What I’m hitting is almost the opposite issue from being too far from reality. The novel is set in Philly and the genre is romcom. Most people in Philly aren’t white, and any character that isn’t a love interest is going to be getting pretty minimal screen time. Some of them are basically only in one chapter. But our cultural biases mean readers will assume every character is white unless otherwise specified, even though that’s unrealistic for the setting. It would stick out too much if I gave that kind of experiential anecdote for each one and then didn’t actually make them more of a focus of the story. I think. Maybe.

I generally stick to context clues, although that can be less declarative. I also write dialogue-heavy stuff about relatively sardonic characters, though, so generally a character with focus on them is going to say "well yeah I'm X or Y" if someone says something gormless that it applies to, IE "I can't believe the cops would do that," or whatever else.

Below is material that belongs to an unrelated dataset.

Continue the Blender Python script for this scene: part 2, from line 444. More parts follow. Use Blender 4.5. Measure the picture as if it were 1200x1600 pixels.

Yes your genre is very different haha. I’m trying to write an escapist romcom. I don’t really want to make my audience think about police violence. Going for Talia Hibbert vibes where marginalized people just get to be happy for once

I also really dislike overtly describing weight or some aspects of build, so I tend to indicate via how they interact with the environment, how the environment interacts with them, how they relate to others, etc. that usually leaves it within a loose range, though, so that's probably less useful for something like race. My characters are often ciphers in some ways unless/until another perspective character observes them.